Moskova sükunetini koruyacak
Rusya'nın neden Türkiye'yle çatışmaya girmemesi gerektiğini Gazeta Wyborcza şu sözlerle açıklıyor:
“Şu sıralar, savaşa girmek bir yana, herhangi bir çatışma bile Moskova'nın işine gelmez. Suriye savaşında Moskova'nın en azından müttefiki sayılabilecek İran'la beraber Türkiye, terörle mücadelede de Rusya'nın ortağı konumunda. ... Bu nedenle Moskova ile Ankara arasında herhangi bir gerilim oluşmamalı. Başka bir ülkenin başkentinde büyükelçisinin öldürülmesi durumunda Moskova'da infial yaşanır, ifadeler de son derece sert olurdu. Böyle bir durumda gerçek bir soruşturma talebiyle tehdit edilirdi. Ancak bu olayda Türkiye ile Rusya aynı dili konuşuyor.”

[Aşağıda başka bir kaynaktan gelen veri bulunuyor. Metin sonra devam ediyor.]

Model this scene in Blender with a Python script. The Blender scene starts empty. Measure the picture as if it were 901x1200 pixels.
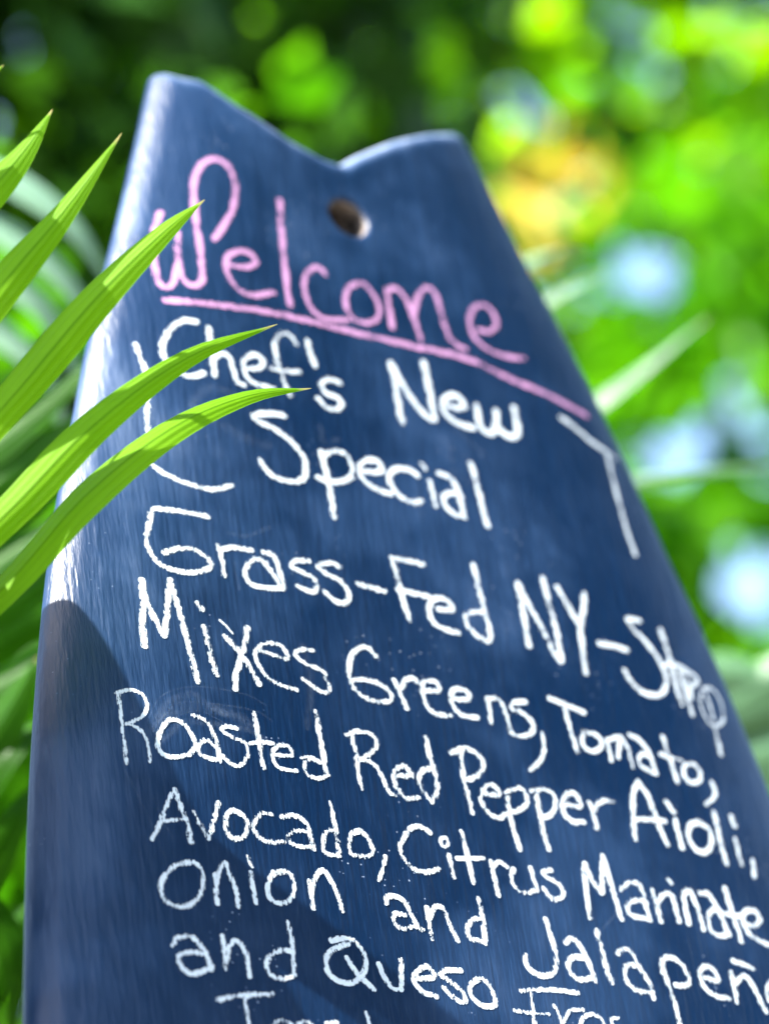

Din adına adaleti ele alanlar artıyor
Liberal internet portalı T24, Türkiye toplumunun, dini gerekçelerle adaleti kendi sağlama yaklaşımına çok açık hale geldiğini ileri sürüyor:
“Buradaki gerekçe 'Ruslar Halep'te Müslüman öldürüyor'. Bu mantık da, oraya buraya bomba koyup intikam aldığına inanan birilerinin zihniyetine çok uzak değil tabii. Herkes böyle 'kendi adaletini' sağlamak üzere yollara dökülecekse bu iş nereye varacak? Bunca yıllık tarihimizde bunun bir benzeri var mı? Neden hiç olmamış bir olay şimdi oluyor? Üç dört yıldır habire 'din' motifi işlenerek bu toplumda yaratılan gerginliğin, 'küffara kılıç çalma' atmosferinin payı ne kadar bu işte? Düşman öldürüp serbest kalan 'mücahit' örneklerinin payı yok mu böyle iki günde bir yeni bir 'din kahramanının' zuhur etmesinde? Nereye kadar gideceksiniz bununla?”
Türkiye kaos batağında
Türkiye'deki suikastı elen alan Il Sole 24, bu, Erdoğan'ın liderliğindeki Türkiye'nin ne kadar kırılgan olduğunun göstergesi, diyor:
“Tıpkı 1914'te Saraybosna'da ateşlenen silah sonrasında olduğu gibi Türkiye Avrupa'dan ayrıldı ve Orta Doğu'ya girdi. Darbeden kurtulmak, diktatör olmak ve yasal muhalefeti yok etmek yetmiyor. Ülkeyi bütünüyle kontrol etmek için Gülen yandaşlarını bertaraf etmek, binlerce polis ve askeri tasfiye etmek de yetmez. İşte elçinin ölümünden Erdoğan'ın çıkaracağı ders budur. ... Ama bu suikastten Türkiye'yi bilerek isteyerek buraya iten Batılı liderlerinden de çıkaracağı bir ders var. ... Erdoğan Orta Doğu'daki karmaşaya bulaşmakla kalmadı; bugün onun tek kurtuluşu Putin'e güvenmek. Erdoğan'ın hatalarının ceremesini sadece Türkiye değil, Avrupa da çekiyor. Avrupa, güçlü ekonomik bağlarının olduğu, dünyanın 16. büyük gücünün kaos bataklığında yok olmasına hiçbir şey yapmadan izleyemez.”
Bu eylem nifak sokamaz
24 Chasa'daki yazısında islambilimci Boyan Çukov, günümüzde Rusya ile Türkiye arasındaki ilişkilerin bir saldırıyla gölgelenemeyecek kadar önemli olduğunu söylüyor:
“Bence bu terör saldırısı Halep'in geri alınmasına yönelik bir misillemeydi. Görünen o ki Halep, köktencilerin yürüttükleri savaşta uğruna her şeylerini ortaya koyacakları bir zirve noktasıydı. ... Peki şimdi ne olacak? Rusya'nın suikasttan Türk hükümetini sorumlu tutacağını zannetmiyorum. Rusya ile Türkiye arasında bugün ortak çıkarlar daha önemli. Bu süreci geçtiğimiz sene Türkiye'nin Rus savaş uçağını düşürmesi de değiştirmemişti, Rus büyükelçisinin öldürülmesi de değiştirmeyecek.”